Ward accomplishes setting up a story of the young Bloomfield, a young man who grew up in the Chicago suburbs and the son of a successful businessman, discovering the blues and seeking out the musicians who played it: Muddy Waters, Hubert Sumlin, and B.B. King. Always restless and impatient with his own progress, Bloomfield jumped between many styles—from Chuck Berry rock ‘n’ roll to Chicago Blues, country blues, and jazz, learning the riffs, phrases, and the subtle embellishments of each style. Particularly fascinating are the variety of circumstances in which he became acquainted with other white musicians obsessed with Black blues music, in the persons of Paul Butterfield, Nick Gravesites, and Charlie Musselwhite.
In quick succession the guitarist was in the spotlight for his work with Dylan and the acclaim he drew for his blistering fretwork on the first Paul Butterfield Blues Band album. With the release of that band’s second album, East/West, the consensus seemed to be that Bloomfield was the finest guitarist on the planet, with the band in large measure leaving the traditional blues styles they’d been interpreting behind and extending themselves with long improvisations. Key to this was a swinging workout on Nat Adderley’s “The Work Song” that was elevated by Bloomfield’s fluid single note lines. But what sealed the deal on Bloomfield’s reputation was the title track, a 13-minute raga/drone improvisation influenced by John Coltrane’s integration of Indian classical music techniques into his register-jumping flights. The center of the piece was Bloomfield, extemporizing in a manner that was a curious but entrancing mixture of both his jazz and raga influences; this was the guitar solo that raised the bar perilously high for other players.
Ward goes through the highlights and low points of Bloomfield’s career, using a series of effectively placed quotes from those who knew and worked with him to provide context to the problematic musician’s life.

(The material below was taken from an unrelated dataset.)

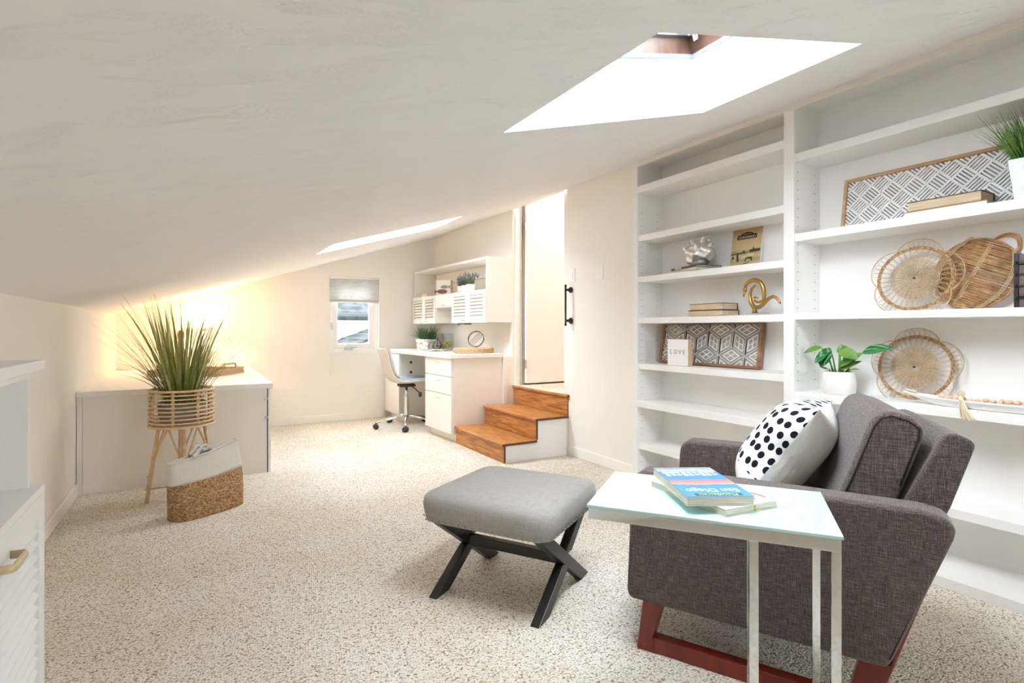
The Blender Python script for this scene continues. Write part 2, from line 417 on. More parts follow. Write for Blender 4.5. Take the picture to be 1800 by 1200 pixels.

He was a manic personality, perpetually ill at ease, starting projects and abandoning projects in quick order, blazing through stints with Butterfield, Electric Flag, Muddy Waters, Al Kooper, KGB, John Hammond Jr., and Dr. John. There were so many promising starts, so many abrupt departures. Audiences took him for granted; critics started awarding him negative reviews. By his own admission, Bloomfield’s heroin use eroded his skills as a guitarist to the extent that he ceased playing altogether for a period. Ward details the effects of drugs on his work, and admirably resists the urge to sermonize, lecture, or otherwise wring his hands over the murky circumstances about Bloomfield’s death from a drug overdose in 1981. The tragedy—the loss of a gifted musician too early in his life—is effectively conveyed through the way Ward has laid out the progress of Bloomfield’s life of music making, from a naïve but engaged kid from the suburbs seeking out his heroes in the bars of Southside Chicago to an artist making his way through the mad eddies and inviting distractions of the Sixties counterculture. Detailed, perceptive, free of babble and cant, Ward comes not to sensationalize this life but to celebrate the music Michael Bloomfield played, a blues that all these decades later still moves the soul and warms the heart.